Over a million attend Pope’s mass in Pablo Escobar's Medellin

On the third stop in a four-city Colombian tour, Pope Francis held an open-air mass in Medellin, the city known as the stronghold of the late drug lord Pablo Escobar.

Pope Francis (C) giving mass at the Enrique Olaya Herrera airport in Medellin, Colombia, on September 9, 2017. ​
AFP

Pope Francis (C) giving mass at the Enrique Olaya Herrera airport in Medellin, Colombia, on September 9, 2017. ​

Nearly 1.3 million people flocked to a mass by Pope Francis on Saturday in the Colombian city known as the stronghold of the late drug lord Pablo Escobar.

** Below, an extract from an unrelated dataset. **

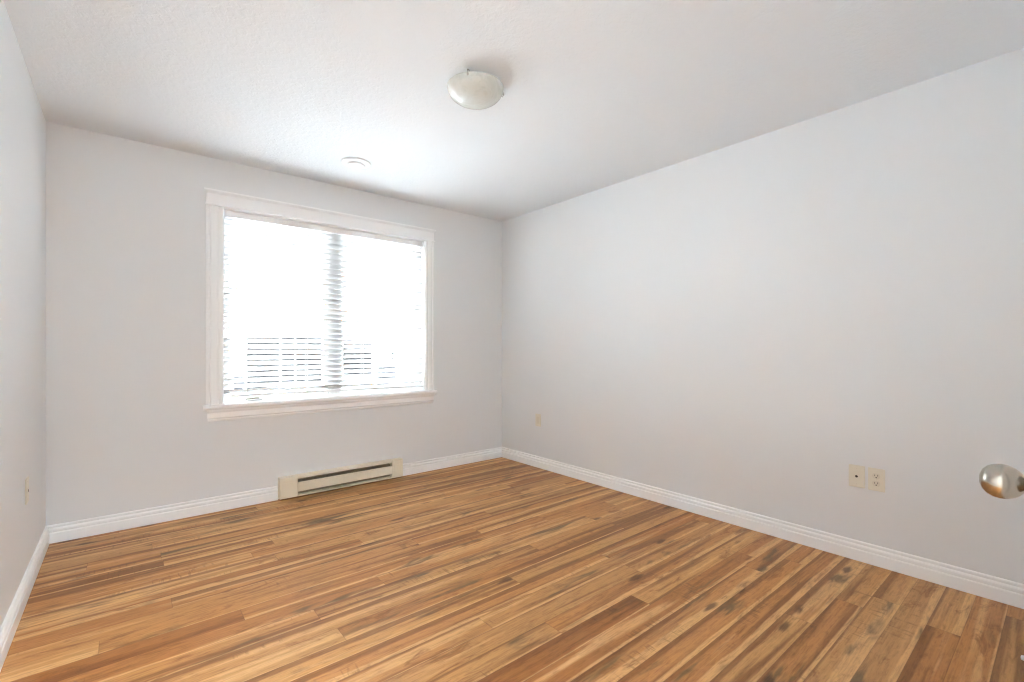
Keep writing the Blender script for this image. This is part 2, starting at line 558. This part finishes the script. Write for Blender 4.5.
# head casing: frieze board, bead under it, cap moulding over it
bm = bmesh.new()
hp = [(0, 0), (0.026, 0), (0.028, 0.004), (0.026, 0.010), (0.019, 0.012), (0.019, 0.084), (0.022, 0.088), (0.030, 0.098), (0.032, 0.102), (0.032, 0.110), (0, 0.110)]
prism(bm, hp, lambda d, z, t: (t, YB - d, WZ1 - 0.004 + z), lambda d, z: 0.426 - max(0.0, (d - 0.019)), lambda d, z: 2.196 + max(0.0, (d - 0.019)))
link('head_casing', bm, M['trim'], win)
bm = bmesh.new()
sp = [(-0.094, 0.0), (0.034, 0.0), (0.042, 0.006), (0.045, 0.016), (0.042, 0.028), (0.034, 0.033), (-0.094, 0.033)]
prism(bm, [q for q in sp], lambda d, z, t: (t, YB - d, WZ0 - 0.028 + z), lambda d, z: (0.406 if d > 0 else WX0), lambda d, z: (2.217 if d > 0 else WX1))
link('window_stool', bm, M['trim'], win)
bm = bmesh.new()
ap = [(0, 0), (0.008, 0.0), (0.012, 0.008), (0.012, 0.016), (0.018, 0.024), (0.018, 0.058), (0.026, 0.070), (0.030, 0.082), (0, 0.082)]
prism(bm, ap, lambda d, z, t: (t, YB - d, WZ0 - 0.110 + z), lambda d, z: 0.440 - d * 0.5, lambda d, z: 2.184 + d * 0.5)
link('apron', bm, M['trim'], win)

# ------------------------------------------------------------------ venetian blind (inside mount)
BX0, BX1 = WX0 + 0.012, WX1 - 0.012
BY = YB + 0.045
blind = tag(empty('venetian_blind', (MX, BY, WZ1)), 'white venetian blind with open slats, lowered over the window', 'blind')
def in_blind(name, bm, mat, sm=False):
    o = link(name, bm, mat, blind, sm)
    o.matrix_parent_inverse = Matrix.Translation(-Vector((MX, BY, WZ1)))
    return o
bm = bmesh.new()
box(bm, (BX0 + 0.006, BY - 0.030, WZ1 - 0.058), (BX1 - 0.002, BY + 0.028, WZ1 - 0.010), 0.004)
in_blind('headrail', bm, M['blind'])
Z_TOP = WZ1 - 0.078
N = 31
PITCH = 0.0405
TILT = math.radians(38.5)                               # room edge up
SWD, STH = 0.050, 0.0028
def drop_l(i): return Z_TOP - i * PITCH 
def drop_r(i): return Z_TOP - i * PITCH - (0.0 if i < N - 8 else 0.0012 * (i - N + 8))
def slat_profile(th, wd, tilt, crown=0.0022, n=6):
    up, dn = [], []
    for k in range(n + 1):
        a = -0.5 + k / n
        h = crown * (1 - 4 * a * a)
        up.append((a * wd, h + th / 2))
        dn.append((a * wd, h - th / 2))
    pr = up + dn[::-1]
    ct, st = math.cos(tilt), math.sin(tilt)
    return [(d * ct - z * st, d * st + z * ct) for d, z in pr]
bm = bmesh.new()
pr = slat_profile(STH, SWD, TILT)
for i in range(N):
    zl, zr = drop_l(i), drop_r(i)
    prism(bm, pr, lambda d, z, t, zl=zl, zr=zr: (t, BY - d, z + zl + (zr - zl) * (t - BX0) / (BX1 - BX0)), BX0, BX1)
in_blind('blind_slats', bm, M['slats'], True)
zl, zr = drop_l(N) + 0.010, drop_r(N) + 0.008
bm = bmesh.new()
rail = slat_profile(0.016, 0.050, math.radians(4), 0.001)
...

On the third stop in a four-city Colombian tour, Francis held an open-air mass in Medellin, home of the cocaine cartel depicted in the hit Netflix series Narcos.

The Argentine pope, 80, has spent the trip pleading for reconciliation following a peace agreement that ended Colombia’s half-century civil war.

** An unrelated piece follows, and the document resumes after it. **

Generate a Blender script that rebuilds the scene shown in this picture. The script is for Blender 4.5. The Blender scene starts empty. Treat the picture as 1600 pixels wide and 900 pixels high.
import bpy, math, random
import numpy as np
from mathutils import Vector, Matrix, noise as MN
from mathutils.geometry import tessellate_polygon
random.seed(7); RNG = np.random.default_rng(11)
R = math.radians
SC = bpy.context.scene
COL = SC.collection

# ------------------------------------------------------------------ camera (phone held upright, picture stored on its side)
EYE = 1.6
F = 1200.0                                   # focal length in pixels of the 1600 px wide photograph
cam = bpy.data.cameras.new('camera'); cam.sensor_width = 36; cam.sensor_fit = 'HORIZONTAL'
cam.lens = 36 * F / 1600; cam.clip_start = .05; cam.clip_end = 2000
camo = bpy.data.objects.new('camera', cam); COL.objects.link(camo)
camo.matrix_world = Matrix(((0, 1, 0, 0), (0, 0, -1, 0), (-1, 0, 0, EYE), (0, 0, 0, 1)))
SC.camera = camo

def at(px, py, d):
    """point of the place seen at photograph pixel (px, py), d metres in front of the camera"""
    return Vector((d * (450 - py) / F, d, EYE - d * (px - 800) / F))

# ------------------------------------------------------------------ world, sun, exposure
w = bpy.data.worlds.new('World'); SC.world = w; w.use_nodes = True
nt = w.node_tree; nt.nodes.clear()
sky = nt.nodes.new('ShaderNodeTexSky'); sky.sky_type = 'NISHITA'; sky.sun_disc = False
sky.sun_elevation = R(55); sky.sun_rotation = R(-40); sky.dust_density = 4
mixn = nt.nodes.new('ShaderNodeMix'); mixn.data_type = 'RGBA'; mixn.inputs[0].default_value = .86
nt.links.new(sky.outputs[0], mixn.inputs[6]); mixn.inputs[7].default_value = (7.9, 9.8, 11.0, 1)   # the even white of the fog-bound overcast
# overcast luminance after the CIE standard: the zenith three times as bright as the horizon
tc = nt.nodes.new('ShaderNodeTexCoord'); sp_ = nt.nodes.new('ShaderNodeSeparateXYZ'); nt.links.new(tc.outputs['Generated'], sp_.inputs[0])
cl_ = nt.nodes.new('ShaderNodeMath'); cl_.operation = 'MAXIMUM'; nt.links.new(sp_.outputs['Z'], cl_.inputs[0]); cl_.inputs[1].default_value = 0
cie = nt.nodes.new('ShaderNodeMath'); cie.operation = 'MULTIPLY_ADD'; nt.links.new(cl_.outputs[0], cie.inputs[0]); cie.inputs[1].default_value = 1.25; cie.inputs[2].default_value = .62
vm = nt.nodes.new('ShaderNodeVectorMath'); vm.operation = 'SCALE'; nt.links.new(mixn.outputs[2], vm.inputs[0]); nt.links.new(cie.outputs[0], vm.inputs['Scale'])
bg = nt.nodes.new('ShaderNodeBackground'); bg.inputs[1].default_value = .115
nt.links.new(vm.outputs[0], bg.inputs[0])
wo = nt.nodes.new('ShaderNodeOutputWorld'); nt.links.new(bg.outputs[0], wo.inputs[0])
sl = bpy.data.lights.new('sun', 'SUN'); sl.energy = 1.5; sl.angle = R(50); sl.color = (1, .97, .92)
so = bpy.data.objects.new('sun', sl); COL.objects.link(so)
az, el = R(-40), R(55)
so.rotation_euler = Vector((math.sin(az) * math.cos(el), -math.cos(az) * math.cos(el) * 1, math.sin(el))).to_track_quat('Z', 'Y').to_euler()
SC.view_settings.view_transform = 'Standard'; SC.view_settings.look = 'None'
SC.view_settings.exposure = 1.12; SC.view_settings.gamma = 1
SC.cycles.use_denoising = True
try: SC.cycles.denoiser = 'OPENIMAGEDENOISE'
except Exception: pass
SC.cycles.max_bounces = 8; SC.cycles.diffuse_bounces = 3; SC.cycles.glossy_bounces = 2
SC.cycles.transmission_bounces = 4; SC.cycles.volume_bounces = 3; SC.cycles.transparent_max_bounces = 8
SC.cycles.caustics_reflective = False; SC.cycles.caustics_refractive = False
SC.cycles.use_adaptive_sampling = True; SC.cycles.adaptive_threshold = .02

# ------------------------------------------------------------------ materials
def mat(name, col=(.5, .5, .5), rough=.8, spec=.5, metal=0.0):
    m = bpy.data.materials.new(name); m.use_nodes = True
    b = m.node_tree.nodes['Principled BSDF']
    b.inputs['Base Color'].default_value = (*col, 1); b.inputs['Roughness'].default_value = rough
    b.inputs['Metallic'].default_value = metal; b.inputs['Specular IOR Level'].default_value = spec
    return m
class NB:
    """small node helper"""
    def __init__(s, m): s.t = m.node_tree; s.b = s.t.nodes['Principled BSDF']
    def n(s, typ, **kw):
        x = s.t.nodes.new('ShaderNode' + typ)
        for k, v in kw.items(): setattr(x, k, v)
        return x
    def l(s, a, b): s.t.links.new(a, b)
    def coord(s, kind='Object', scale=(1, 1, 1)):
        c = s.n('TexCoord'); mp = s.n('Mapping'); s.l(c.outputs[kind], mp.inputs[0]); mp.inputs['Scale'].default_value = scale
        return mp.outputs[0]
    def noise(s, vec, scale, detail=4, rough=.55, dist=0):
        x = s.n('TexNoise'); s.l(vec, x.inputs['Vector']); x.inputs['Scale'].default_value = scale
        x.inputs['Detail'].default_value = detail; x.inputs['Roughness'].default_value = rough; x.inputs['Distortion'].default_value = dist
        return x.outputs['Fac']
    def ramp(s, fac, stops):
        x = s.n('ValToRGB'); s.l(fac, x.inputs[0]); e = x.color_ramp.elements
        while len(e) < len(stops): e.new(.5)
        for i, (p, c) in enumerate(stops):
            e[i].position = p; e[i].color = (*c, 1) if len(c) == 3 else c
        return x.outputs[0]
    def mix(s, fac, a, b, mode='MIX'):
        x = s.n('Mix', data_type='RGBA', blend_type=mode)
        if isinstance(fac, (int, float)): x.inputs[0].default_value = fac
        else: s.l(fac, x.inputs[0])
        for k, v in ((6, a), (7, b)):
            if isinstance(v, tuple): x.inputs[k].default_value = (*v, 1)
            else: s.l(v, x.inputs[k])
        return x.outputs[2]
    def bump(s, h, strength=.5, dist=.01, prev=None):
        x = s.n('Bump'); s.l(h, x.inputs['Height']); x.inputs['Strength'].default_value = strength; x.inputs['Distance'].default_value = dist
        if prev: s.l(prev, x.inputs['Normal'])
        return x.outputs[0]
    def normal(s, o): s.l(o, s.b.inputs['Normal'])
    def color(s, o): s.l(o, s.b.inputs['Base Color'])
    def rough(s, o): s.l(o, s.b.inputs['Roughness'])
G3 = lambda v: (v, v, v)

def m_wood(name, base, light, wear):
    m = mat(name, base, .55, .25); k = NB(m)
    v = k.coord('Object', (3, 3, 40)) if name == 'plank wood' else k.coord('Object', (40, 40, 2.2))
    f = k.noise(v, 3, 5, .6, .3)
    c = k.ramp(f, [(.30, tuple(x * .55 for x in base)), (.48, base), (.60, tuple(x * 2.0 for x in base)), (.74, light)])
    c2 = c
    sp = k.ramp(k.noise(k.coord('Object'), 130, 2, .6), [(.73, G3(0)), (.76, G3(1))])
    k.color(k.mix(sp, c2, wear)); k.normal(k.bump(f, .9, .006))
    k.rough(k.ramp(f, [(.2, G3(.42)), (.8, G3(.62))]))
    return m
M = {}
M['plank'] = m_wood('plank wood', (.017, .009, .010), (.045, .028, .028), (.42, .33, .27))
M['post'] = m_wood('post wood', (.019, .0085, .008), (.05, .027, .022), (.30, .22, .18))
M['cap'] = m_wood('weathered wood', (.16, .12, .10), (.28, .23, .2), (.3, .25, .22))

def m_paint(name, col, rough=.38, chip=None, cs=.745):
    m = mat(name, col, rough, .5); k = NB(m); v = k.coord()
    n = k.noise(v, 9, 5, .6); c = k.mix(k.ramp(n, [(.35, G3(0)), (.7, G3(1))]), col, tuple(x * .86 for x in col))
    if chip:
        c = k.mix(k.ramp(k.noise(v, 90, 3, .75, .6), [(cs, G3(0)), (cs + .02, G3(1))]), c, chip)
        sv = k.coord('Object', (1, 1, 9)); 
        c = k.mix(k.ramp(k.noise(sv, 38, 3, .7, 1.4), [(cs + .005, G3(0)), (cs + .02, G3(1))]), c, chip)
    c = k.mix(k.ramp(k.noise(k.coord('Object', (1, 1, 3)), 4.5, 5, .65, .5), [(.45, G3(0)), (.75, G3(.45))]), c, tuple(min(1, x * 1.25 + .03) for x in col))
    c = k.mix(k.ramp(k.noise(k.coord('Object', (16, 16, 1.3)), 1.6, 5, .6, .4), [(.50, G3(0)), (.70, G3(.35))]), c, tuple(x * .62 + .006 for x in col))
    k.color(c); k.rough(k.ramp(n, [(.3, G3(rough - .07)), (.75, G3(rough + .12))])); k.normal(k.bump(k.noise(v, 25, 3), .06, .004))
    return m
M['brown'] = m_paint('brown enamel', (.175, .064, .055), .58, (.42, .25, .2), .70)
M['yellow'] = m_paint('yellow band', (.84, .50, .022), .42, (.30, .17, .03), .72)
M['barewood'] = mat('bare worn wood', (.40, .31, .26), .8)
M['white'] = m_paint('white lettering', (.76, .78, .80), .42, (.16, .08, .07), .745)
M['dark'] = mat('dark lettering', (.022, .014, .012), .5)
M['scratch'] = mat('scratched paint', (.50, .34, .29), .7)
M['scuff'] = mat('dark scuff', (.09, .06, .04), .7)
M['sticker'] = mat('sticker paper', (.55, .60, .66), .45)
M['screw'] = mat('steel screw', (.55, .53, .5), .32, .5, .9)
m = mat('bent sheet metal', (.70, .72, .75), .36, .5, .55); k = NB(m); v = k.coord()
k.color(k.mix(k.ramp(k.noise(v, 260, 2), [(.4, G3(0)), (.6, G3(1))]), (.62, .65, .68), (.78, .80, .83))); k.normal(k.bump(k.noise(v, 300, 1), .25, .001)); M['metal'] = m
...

Francis met with victims and ex-fighters.

In Medellin he also urged the Church to get out its comfort zone in order to confront challenges such as Colombia’s peace process.

“The Church is ‘shaken’ by the Spirit in order to lay aside comforts and attachments,” he said in his homily.

“We should not be afraid of renewal. The Church always needs renewal... Renewal entails sacrifice and courage.”

Medellin is the political stronghold of former president Alvaro Uribe, the leading opponent of a recent peace accord between the government and the FARC rebel group.

Organisers of the mass said 1,293,000 people were in attendance.

Francis supported the contested peace process that has led to Colombia’s biggest rebel group, the FARC, disarming and turning into a political party.

The government pushed the FARC accord through congress despite resistance from critics who said the rebels were getting off too lightly with amnesties and alternative sentences.